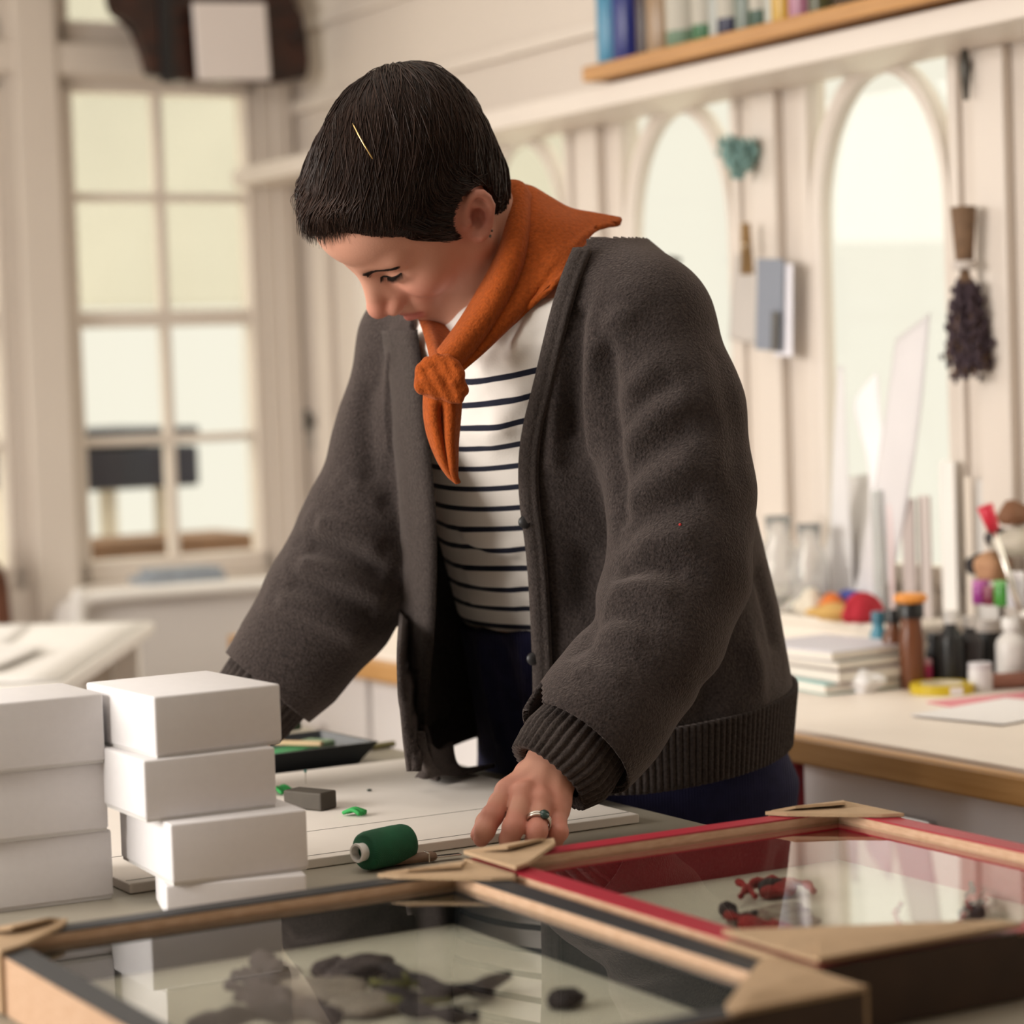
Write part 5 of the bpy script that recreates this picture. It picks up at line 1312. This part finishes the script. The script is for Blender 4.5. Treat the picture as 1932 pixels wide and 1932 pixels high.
def band(edge, w, side, name):
    e = crom(np.array(edge, float), np.linspace(0, len(edge) - 1, 60)); rows = []
    for i, (a, b) in enumerate(e):
        k = np.array([0, .25, .5, .75, 1.0]) * w * side * float(np.interp(b, [1230, 1330, 1400, 1460], [1, .8, .55, .3] if side < 0 else [1, 1, 1, 1]))
        pts = [front_hit(a + o, b) for o in k]
        view = [(CAM - p) / np.linalg.norm(CAM - p) for p in pts]
        base = pts[0]
        pts = [p + v * (.008 + .002 * math.sin(j * 1.6)) for j, (p, v) in enumerate(zip(pts, view))]
        rows.append([base - view[0] * .006 + RT * side * .002] + pts)
    g = np.array(rows); 
    for _ in range(3): g[1:-1] = (g[:-2] + 2 * g[1:-1] + g[2:]) / 4
    for i in range(g.shape[0]): g[i] += (CAM - g[i]) / 2.6 * (.0009 * (i % 2))
    return cloth(name, g, m_rib, card, .006, 0)
band([(1085, 470)] + ED_L[1:], 30, 1, 'button_band')
band(ED_R, 62, -1, 'button_band')
for a, b in ((803, 976), (786, 1221)):
    p = front_hit(a, b); v = (CAM - p) / np.linalg.norm(CAM - p); bm = bmesh.new()
    tube(bm, [p + v * .0085 + UP * t for t in np.linspace(.009, -.009, 6)], [.0005, .0022, .003, .003, .0022, .0005], 8)
    fin('buttonhole', bm, m_dark, card, True)
for a, b in ((989, 985), (1004, 1243)):
    p = front_hit(a + 1, b); v = (CAM - p) / np.linalg.norm(CAM - p); bm = bmesh.new()
    tube(bm, [p + v * t for t in (.009, .0125, .014)], [.0062, .0068, .0055], 16)
    fin('button', bm, m_dark, card, True)['label'] = 'dark round button'
hl = hit(caB, 1283, 990); bm = bmesh.new(); bmesh.ops.create_icosphere(bm, subdivisions=2, radius=.0016, matrix=Matrix.Translation([float(c) for c in hl + (CAM - hl) * .0012])); fin('red_lint', bm, M('red_thread'), card, True)['label'] = 'tiny red fleck of lint on the sleeve'
# ribbed hem
CA_ = np.array([s[1] for s in ca_secs]); CB_ = np.array([s[2] for s in ca_secs])
def ring_pt(th, z, g=1.0, off=0.0):
    c = np.array([np.interp(z, CC[oc, 2], CC[oc, k]) for k in range(2)]); A_ = np.interp(z, CC[oc, 2], CA_[oc]) * g + off; B_ = np.interp(z, CC[oc, 2], CB_[oc]) * g + off
    p = c + EXL[:2] * A_ * math.cos(th) + EFW[:2] * B_ * math.sin(th)
    return np.array([p[0], p[1], z])
z0 = ca_secs[0][0][2]
ths = np.linspace(math.radians(90 + 24), math.radians(90 + 360 - 16), 1100)
rows = []
for i, z in enumerate(np.linspace(z0 + .062, z0 - .004, 9)):
    g = 1.0 - .03 * (i / 8); rows.append([ring_pt(t, z + .006 - .020 * math.sin(t), g, .0022 + .0016 * math.sin(k * 2 * math.pi / 7.0)) for k, t in enumerate(ths)])
hb = np.array(rows); hb[:, :, 2] = np.maximum(hb[:, :, 2], .8345)
cloth('hem_band', hb, m_rib, card, .005, 0)
# the corner of the right front that brushes the table
cg = [[(764, 1375, 2.665), (782, 1378, 2.655), (799, 1380, 2.66)], [(778, 1410, 2.665), (790, 1412, 2.655), (803, 1412, 2.665)], [(790, 1436, 2.67), (801, 1437, 2.66), (812, 1436, 2.675)],
      [(796, 1452, 2.69), (808, 1452, 2.68), (824, 1449, 2.70)], [(786, 1467, 2.70), (804, 1466, 2.69), (832, 1461, 2.72)]]
g = patch(np.array([[P(*q) for q in r] for r in cg]), 6, 6); g[:, :, 2] = np.maximum(g[:, :, 2], .836)
cloth('front_corner', g, m_rib, card, .006, 0)
cg = [[(806, 1400, 2.67), (826, 1415, 2.72), (850, 1400, 2.78)], [(812, 1440, 2.68), (836, 1440, 2.73), (866, 1448, 2.79)], [(818, 1462, 2.70), (860, 1466, 2.75), (935, 1470, 2.82)]]
g = patch(np.array([[P(*q) for q in r] for r in cg]), 6, 6); g[:, :, 2] = np.maximum(g[:, :, 2], .837)
cloth('hem_fold', g, m_rib, card, .005, 0)
def cuff(pts, rs, name, nr=34):
    pts = np.array(pts); t = np.linspace(0, len(pts) - 1, 16); pp = crom(pts, t); rr = np.interp(t, np.arange(len(rs)), rs); rows = []
    d0, x, y = frame_of(pts[-1] - pts[0]); x, y = np.array(x), np.array(y); n = nr * 7
    for i in range(16):
        rows.append([pp[i] + (x * math.cos(2 * math.pi * k / n) + y * math.sin(2 * math.pi * k / n)) * (rr[i] + .0019 * math.cos(k * 2 * math.pi / 7) - (.004 if i == 0 else 0)) for k in range(n)])
    rows.append([pp[15] + (q - pp[15]) * .80 - np.array(d0) * .004 for q in rows[-1]])
    rows.append([pp[13] + (q - pp[13]) * .82 for q in rows[13]])
    return cloth(name, np.array(rows), m_rib, card, .002, 0, closed=True)
cuff([LP[5] * .5 + LP[6] * .5, LP[6] * .8 + LP[7] * .2, LP[6] * .45 + LP[7] * .55, P(1036, 1466, 2.40)], [.0470, .0510, .0500, .0440], 'cuff')
cuff([RP[4] * .75 + RP[5] * .25, RP[4] * .3 + RP[5] * .7, RP[5] * .4 + RP[6] * .6, RP[6]], [.046, .0505, .047, .041], 'cuff', 30)

# rust neckerchief
allV = np.concatenate([bV, cV, sV]); allF = np.concatenate([bF, cF2 if False else cF[keep], sF + len(bV) + len(cV)])
allF = np.concatenate([bF, cF[keep] + len(bV), sF + len(bV) + len(cV)])
nkB = bvh_of(allV, allF)
def np_(a, b, off, Z=None, zmax=None):
    h = nkB.ray_cast(Vector(CAM), Vector(ray(a, b)).normalized())
    if Z is not None: return P(a, b, Z)
    p = np.array(h[0]) if h[0] is not None else P(a, b, zmax or 2.62)
    z = (p - CAM) @ FW
    if zmax and z > zmax: p = P(a, b, zmax)
    return p + (CAM - p) / np.linalg.norm(CAM - p) * off
scarf = thing('neckerchief', '', '', (0, 0, 0)); del scarf['label'], scarf['category']; scarf.parent = person
def roll(cols, name, thick=.007):
    """cols: per station a list of (px,py,off[,Z])"""
    g = np.array([[np_(*c) for c in col] for col in cols])
    return cloth(name, patch(g, 8, 5), m_scarf, scarf, thick, 0)
# inner roll against the neck, from the nape round to the knot
roll([[(958, 352, 0, 2.655), (966, 344, 0, 2.64), (983, 350, 0, 2.63), (996, 372, 0, 2.635)],
      [(952, 425, 0, 2.615), (966, 420, 0, 2.585), (985, 428, 0, 2.58), (996, 438, 0, 2.60)],
      [(938, 492, 0, 2.585), (950, 497, 0, 2.555), (968, 508, 0, 2.55), (980, 518, 0, 2.575)],
      [(902, 560, 0, 2.565), (915, 572, 0, 2.535), (930, 585, 0, 2.53), (944, 594, 0, 2.55)],
      [(866, 618, 0, 2.545), (874, 634, 0, 2.515), (886, 650, 0, 2.515), (894, 664, 0, 2.535)],
      [(828, 668, 0, 2.52), (836, 682, 0, 2.50), (846, 696, 0, 2.50), (856, 706, 0, 2.515)]], 'neck_roll', .010)
# the flap that lies on the shoulder
roll([[(985, 350, 0, 2.66), (1005, 356, 0, 2.655), (1035, 374, 0, 2.655), (1075, 396, 0, 2.66), (1120, 405, 0, 2.665), (1170, 414, 0, 2.67)],
      [(990, 420, 0, 2.605), (1012, 420, 0, 2.595), (1045, 428, 0, 2.595), (1080, 430, .012, None, 2.62), (1120, 424, .012, None, 2.65), (1169, 422, 0, 2.66)],
      [(975, 510, 0, 2.575), (996, 505, 0, 2.565), (1022, 500, 0, 2.565), (1050, 490, .012, None, 2.60), (1085, 462, .012, None, 2.62), (1125, 432, .010, None, 2.64)],
      [(940, 585, 0, 2.548), (956, 588, 0, 2.54), (980, 582, 0, 2.545), (1005, 564, .010, None, 2.58), (1040, 540, .010, None, 2.60), (1062, 522, .010, None, 2.6)],
      [(892, 656, 0, 2.53), (904, 660, 0, 2.525), (918, 654, 0, 2.53), (938, 636, .010, None, 2.56), (962, 612, .010, None, 2.57), (990, 580, .010, None, 2.58)],
      [(852, 700, 0, 2.515), (862, 703, 0, 2.51), (868, 698, 0, 2.515), (876, 688, 0, 2.525), (884, 680, 0, 2.535), (894, 670, 0, 2.545)]], 'shoulder_flap', .006)
# strap on the far side of the neck, coming down from behind the chin
roll([[(782, 585, 0, 2.66), (800, 590, 0, 2.65), (818, 592, 0, 2.66), (846, 590, 0, 2.67)],
      [(802, 632, 0, 2.60), (815, 632, 0, 2.59), (832, 632, 0, 2.60), (854, 630, 0, 2.62)],
      [(818, 684, 0, 2.525), (826, 684, 0, 2.51), (834, 684, 0, 2.52), (842, 684, 0, 2.53)]], 'far_strap', .008)
bm = bmesh.new()
kc = P(832, 718, 2.505)
def knot_sdf(p):
    R3 = np.array([RT, UP, -FW]); q = (p - kc) @ R3.T
    d = ell(q, (-.001, .001, 0), (.0235, .0225, .021))
    d = smin(d, chain(q, [np.array([math.cos(t) * .0175 - .001, math.sin(t) * .014 + .004, .011 + .004 * math.cos(t)]) for t in np.linspace(-.4, 3.4, 8)], [.0085] * 8, .002), .003)
    d = smin(d, cap(q, (-.018, -.006, .012), (.016, -.016, .013), .0085), .003)
    d = smin(d, cap(q, (.006, .012, .012), (.019, -.010, .010), .009), .003)
    return d + .0006 * np.sin(q[:, 0] * 500 + q[:, 1] * 260)
kV, kF = surf(knot_sdf, kc - .05, kc + .05, .0016, 3)
raw('knot', kV, kF, m_scarf, scarf)
tl = [[(803, 735, 0, 2.515), (818, 738, 0, 2.500), (835, 740, 0, 2.492), (852, 742, 0, 2.500), (868, 750, 0, 2.515)],
      [(803, 780, 0, 2.520), (818, 778, 0, 2.500), (834, 780, 0, 2.512), (850, 782, 0, 2.497), (865, 790, 0, 2.515)],
      [(810, 820, 0, 2.525), (825, 822, 0, 2.508), (838, 826, 0, 2.518), (850, 830, 0, 2.505), (861, 836, 0, 2.522)],
      [(826, 862, 0, 2.532), (836, 866, 0, 2.518), (845, 869, 0, 2.525), (853, 871, 0, 2.516), (860, 873, 0, 2.528)],
      [(845, 893, 0, 2.536), (849, 894, 0, 2.530), (853, 895, 0, 2.53), (856, 895, 0, 2.528), (860, 896, 0, 2.532)],
      [(862, 909, 0, 2.538), (863, 909, 0, 2.537), (864, 910, 0, 2.537), (864, 910, 0, 2.537), (865, 910, 0, 2.538)]]
roll(tl, 'tail', .006)
# ring on her ring finger
a, b = HJ['ring'][0][0], HJ['ring'][0][1]
rc = a * .28 + b * .72; d, x, y = frame_of(b - a); x, y = np.array(x), np.array(y)
bm = bmesh.new()
for o in (-.0018, .0014):
    tube(bm, [rc + np.array(d) * o + (x * math.cos(t) + y * math.sin(t)) * .0118 for t in np.linspace(0, 2 * math.pi, 28)], .0014, 8, False)
rg = fin('ring', bm, m_silver, person, True)
v = (CAM - rc); v = v - np.array(d) * (v @ np.array(d)); v /= np.linalg.norm(v)
v = v + RT * .45; v /= np.linalg.norm(v); bm = bmesh.new()
tube(bm, [rc + v * t for t in (.0105, .0130, .0150)], [.0050, .0050, .0036], 14)
fin('stone', bm, m_stone, rg, True)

********

**Task prompt**
Find each line holding "that". Copy it out.

**Written answer**
Write part 5 of the bpy script that recreates this picture. It picks up at line 1312. This part finishes the script. The script is for Blender 4.5. Treat the picture as 1932 pixels wide and 1932 pixels high.
# the corner of the right front that brushes the table
# the flap that lies on the shoulder